Jakie realne narzędzia ma Polska?
Polska, Ukraina i inni krytycy polityki Gazpromu, których przybywa w Europie zabiegają o nowe sankcje USA i współpracę nowej koalicji świateł drogowych w Niemczech. Nawet jeśli parlament wpisze nowe sankcje do ustawy budżetu Pentagonu, administracja Joe Bidena może je zawiesić, jak to było w 2021 roku. Domagają się także drugiego śledztwa antymonopolowego wobec Gazpromu. Nawet jeśli niemieccy Zieloni są krytykami Nord Stream 2, ten temat może wypaść z ostatecznej umowy koalicyjnej, która nieprzypadkowo jest kreślona już dwa miesiące. Śledztwo antymonopolowe wymaga podstaw prawnych i dobrej woli w Komisji, która do tej pory nie współpracowała wystarczająco, dając Gazpromowi taryfę ulgową w postaci ugody po pierwszym śledztwie. Realne narzędzia w dyspozycji krytyków Nord Stream 2 znajdujące się pod ich bezpośrednią kontrolą to właśnie wpływ na proces certyfikacji, do której dołączyło polskie PGNiG. Nieprzypadkowo publicyści rosyjscy drą szaty nad tym faktem.
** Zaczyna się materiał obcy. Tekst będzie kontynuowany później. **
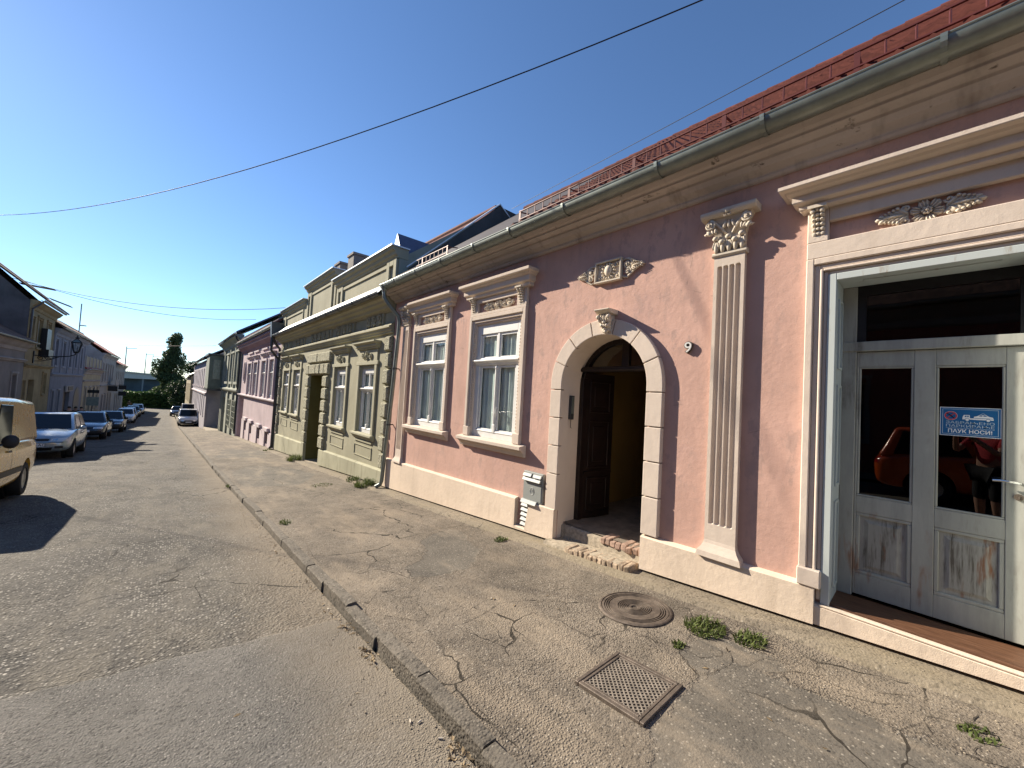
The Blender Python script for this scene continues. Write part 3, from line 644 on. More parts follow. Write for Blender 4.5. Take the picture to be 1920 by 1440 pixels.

Polacy mają argumenty prawne, które pozwolą co najmniej przeciągnąć ten proces na czas po zakończeniu kolejnych kryzysów trawiących Europę, a być może zdołają przekonać Niemców i Komisję Europejską, że Nord Stream 2 nie jest zgodny z prawem unijnym. Rosyjski ekspert Igor Juszkow ubolewa nad faktem, że polskie PGNiG dołączyło do certyfikacji Nord Stream 2, a mogą do niego dołączyć ukraińskie Naftogaz i OGTSUA. – To sabotaż. W rzeczywistości jest to nadużywanie swej pozycji. Po co są oni w procesie certyfikacji. Ona powinna uwzględniać organy regulacyjne z całkowicie niezależnym stanowiskiem – żalił się cytowany przez Lenta.ru. To nie sabotaż, ale wykorzystanie gorsetu regulacyjnego Unii Europejskiej do obrony interesów Polski, ale także całej Wspólnoty, a patrząc z punktu widzenia kryzysu granicznego w Polsce i eskalacji na Ukrainie, także NATO.